Off-Policy Evaluation and Learning for Matching Markets

TL;DR

This paper introduces novel off-policy evaluation estimators, DiPS and DPR, tailored for matching markets, which improve bias-variance trade-offs and enable offline policy learning in large-scale, bidirectional recommendation systems.

Contribution

The paper proposes new OPE estimators specifically designed for matching markets, combining existing techniques with intermediate labels to enhance evaluation accuracy and support offline policy optimization.

Findings

DiPS and DPR outperform existing OPE methods in experiments.

Theoretical analysis confirms reduced bias and variance of the proposed estimators.

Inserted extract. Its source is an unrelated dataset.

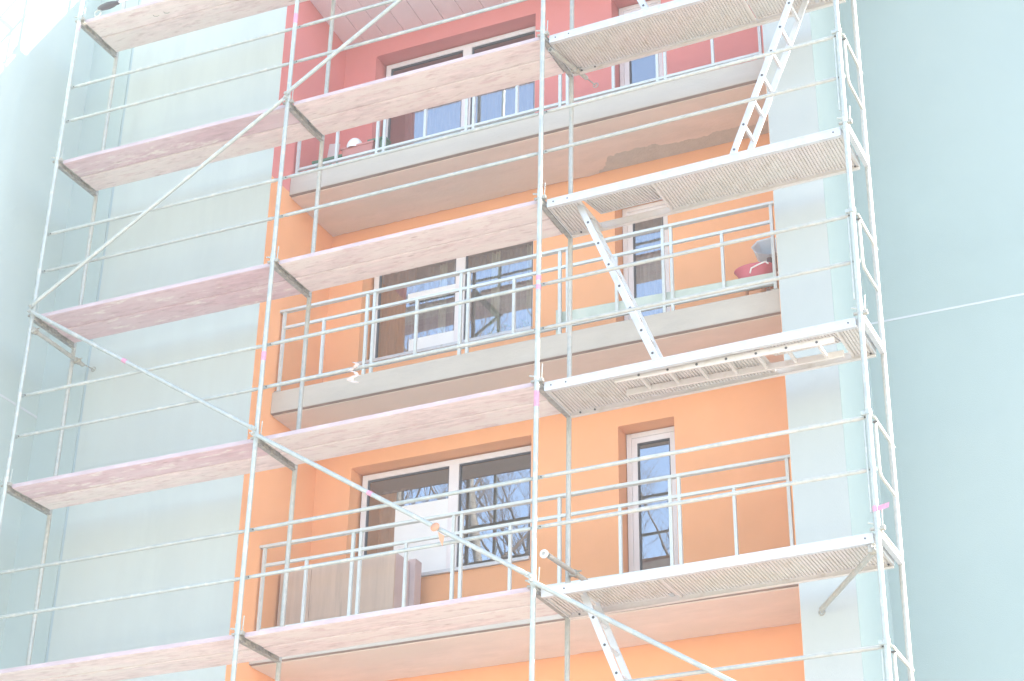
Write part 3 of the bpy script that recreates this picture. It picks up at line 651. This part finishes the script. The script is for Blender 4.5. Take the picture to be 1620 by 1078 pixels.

Empirical results on synthetic and real data demonstrate improved evaluation and learning performance.

Abstract

Matching users based on mutual preferences is a fundamental aspect of services driven by reciprocal recommendations, such as job search and dating applications. Although A/B tests remain the gold standard for evaluating new policies in recommender systems for matching markets, it is costly and impractical for frequent policy updates. Off-Policy Evaluation (OPE) thus plays a crucial role by enabling the evaluation of recommendation policies using only offline logged data naturally collected on the platform. However, unlike conventional recommendation settings, the large scale and bidirectional nature of user interactions in matching platforms introduce variance issues and exacerbate reward sparsity, making standard OPE methods unreliable. To address these challenges and facilitate effective offline evaluation, we propose novel OPE estimators, \textit{DiPS} and \textit{DPR}, specifically designed for matching markets. Our methods combine elements of the Direct Method (DM), Inverse Propensity Score (IPS), and Doubly Robust (DR) estimators while incorporating intermediate labels, such as initial engagement signals, to achieve better bias-variance control in matching markets. Theoretically, we derive the bias and variance of the proposed estimators and demonstrate their advantages over conventional methods. Furthermore, we show that these estimators can be seamlessly extended to offline policy learning methods for improving recommendation policies for making more matches. We empirically evaluate our methods through experiments on both synthetic data and A/B testing logs from a real job-matching platform. The empirical results highlight the superiority of our approach over existing methods in off-policy evaluation and learning tasks for a variety of configurations.